The first yield forecast of the season, which is survey-based, shows 169.5 bushels per acre. Compared to July’s projection, that’s 3.5 bushels higher for the last estimate of 166 bushels per acre. (The trendline yield for corn is 176 bushels per acre.) With the added prevent plant acreage in 2019, analysts will look to harvested grain acreage as more representative than planted acres.

“Everybody was looking for lower acreage and lower harvested acreage on the corn, and maybe lower yield perhaps, and USDA actually came in with planted acres. They still say farmers planted over 90 million acres, and they’re going to harvest 82,” says Marlin Bohling, markets editor with RFD-TV and Rural Radio 147 who spoke with RealAg Radio host, Shaun Haney Monday morning.

“Some of the analysts we’ve been speaking with were looking for numbers more like 79 (million harvested acres), now some were talking 81 or 82 for harvestable acreage but still, another shock was that they actually raised the expected corn yield … when just last month they cut it by 10 bushels an acre.” (story continues below player) 

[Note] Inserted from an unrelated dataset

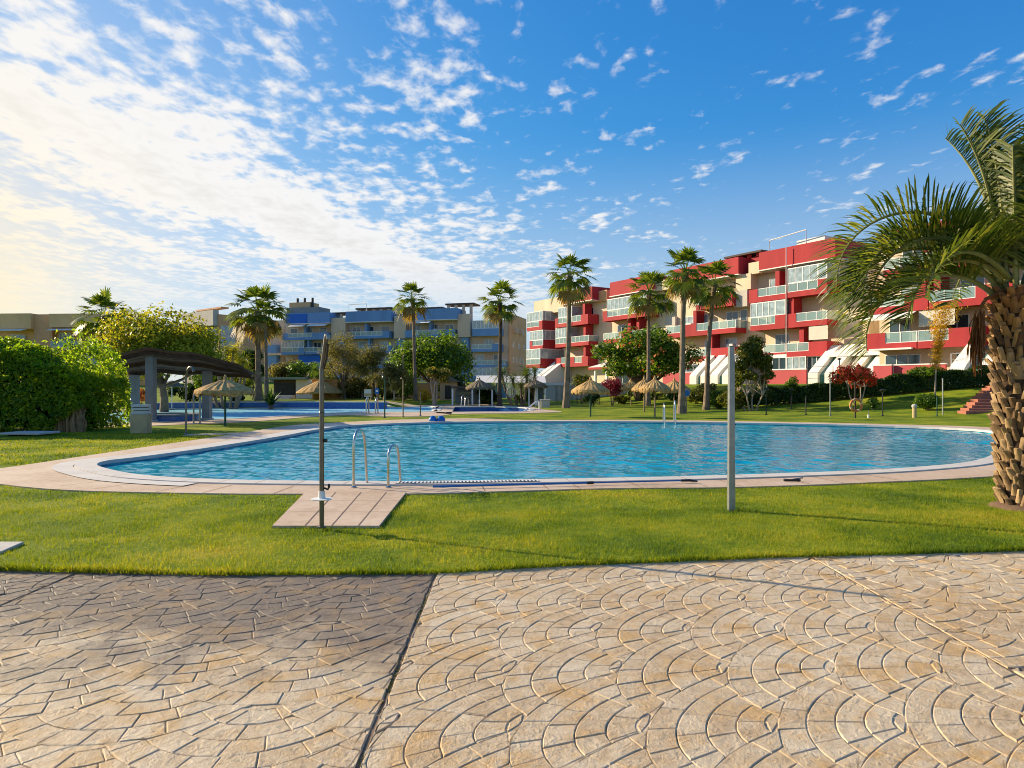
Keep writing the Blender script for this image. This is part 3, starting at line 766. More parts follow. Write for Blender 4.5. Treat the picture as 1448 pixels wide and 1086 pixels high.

As far as the soybean crop projection looks, the USDA projects 3.68 billion bushels, down 165 million on lower harvested area. According to the report, harvested area is forecast at 75.9 million acres, down 3.4 million from the NASS June Acreage Report led by reductions for Ohio and South Dakota — which account for almost half of the national reduction.

The yield forecast for soybeans shows 48.5 bushels per acre – unchanged from last month, but 3.1 bushels below last year’s level.

View the full WASDE report by clicking here

“Trade (analysts) thought they’d cut a bushel an acre off of (soybeans), and they didn’t,” Bohling says.

“No matter what the USDA reported today, people were going to freak out. There was no scenario that would not draw criticism from analysts and farmers,” says Haney.

When it came to ending stocks, the USDA has corn up 171 million bushels to 2.2 billion, while the season average corn price received by producers was lowered 10 cents to $3.60 per bushel. In terms on soybeans, they were projected at 755 million bushels, down 40 million. The U.S. season-average soybean price for 2019/20 is forecast at $8.40 per bushel, which is unchanged from last month.